If he's a cityboy, would competency in video games count?
I can attest that us farmboys are just as or more likely to be gamers.

Player agency or really good software would be the main reason to do it. Fire/Control still helps an unskilled gunner, so you either have that auto-shooting for no bonus to hit (+0), or applying its bonus to the meat puppet sitting in the chair. If the gunner is DEX 9-11 (likely, since if no one has Gunnery or JoT you do want your dexiest character at the controls), that's a starting net -2, which happens to be offset by the bonus for Fire/Control 2. If you are running better than F/C 2 you will be better with unskilled gunners at the controls than letting the computer kill the fleshy ones.
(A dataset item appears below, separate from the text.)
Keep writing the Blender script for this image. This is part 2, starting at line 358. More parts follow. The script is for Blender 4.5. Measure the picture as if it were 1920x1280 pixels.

(As touched on above, any level of JoT boosts an unskilled gunner into useful territory, too. JoT 3, DEX 12 might not even bother studying...)
 
8 weeks is a long time, when you find you need a skill, generally you need it sooner than that.

I like characters with low skills and skill gaps, and that farm boy is going to be able to knock down small craft piloted by mooks who cannot land a shot on target after a few shots and maybe that'll be fun.

Against even a Type A however it is going to take him a dogs age to make any impression on his target. With a beam laser you need the effect (and preferably crits) to make a dent, just hitting isn't really enough (even with a triple turret). A pulse laser makes hitting only a little harder so you might miss or get 2 less effect damage, but it doubles the base damage and moves it to the point where 8 points might get through armour.

And as has been pointed out in the weapons for merchants thread, medium range is not where you want to be if you are facing someone who actually has a real gunner and credible weapon systems if you are handling that equivalent to a red rider for the first time in your life.
A good pilot can help, as can software (see my previous post).

Obviously the intended way to cover it is the skill package, as was previously mentioned. A group that is expected to get into space combat should be taking an appropriate skill package, just as one that expects to get into ground combat takes one of those, or a group facing an espionage campaign takes one suited for that.

And... this MAY be Traveller heresy, given how few real jobs there are in space combat to fill... but you CAN hire someone to shoot the ship's guns.
 
A good pilot can help, as can software (see my previous post).
Yep, but that is now two jobs that need your "DEXiest" character (with fixed mounts that can be the same person though - the extra DM-2 for the pilot operating turrets is sub-optimal).
Obviously the intended way to cover it is the skill package, as was previously mentioned. A group that is expected to get into space combat should be taking an appropriate skill package, just as one that expects to get into ground combat takes one of those, or a group facing an espionage campaign takes one suited for that.
Which works for that paradigm but not if you have campaign that follows the normal Traveller "have gun will travel" route where this month it is espionage, next month a body guarding job, and at any point dealing with repercussions of what you did last week in whatever form that takes and dealing with the random encounters of travelling through the universe.
And... this MAY be Traveller heresy, given how few real jobs there are in space combat to fill... but you CAN hire someone to shoot the ship's guns.
Which is yet another NPC that the referee has to manage (but that requires even more work as it is a semi-permanent feature). Hireling NPCs really can impact player agency.

A droid gunner achieves the same end, is less difficult to manage, can be expected to do exactly what it is told preserving player agency and is not such an ongoing financial drain on the party (wages, life support and possibly extra accommodation).

A single function robot only needs a basic brain and so will be cheap. As a side benefit whilst it could do simple additional tasks (like watch over the ship) which would be tedious for a player character to do it is not so versatile that the players might consider it an extra hireling to take on the ground adventure as well.

Players can of course choose to have a whole heap of robot helpers, but that will be a solution the players have found to the problems they don't want the characters solving.

In the game with my daughter* she wants a raft of robot assistants (pets really) to accompany her (she has been working with a crew droid and a labour droid so far but really wants a Shadow Security Robot). She isn't comfortable at the moment with roleplaying the interactions with NPCs but is quite happy to direct hirelings on a transactional basis. Most NPCs would react poorly to that, but for robots it is ideal. I think she is also concerned about getting a person killed, but a robot can be repaired (or at least the brain backed up and installable into a replacement).

*She is playing the character she rolled, and that means some rubbish characteristics. This is preparation for when she gets out into the real world where she won't get to save and reload every decision she makes. Playing what you got is one of the most valuable aspects of Traveller (and OSR generally) to me. She is solving the limitations of her character in exactly the same way humans have always solved them, with their brain and with tools.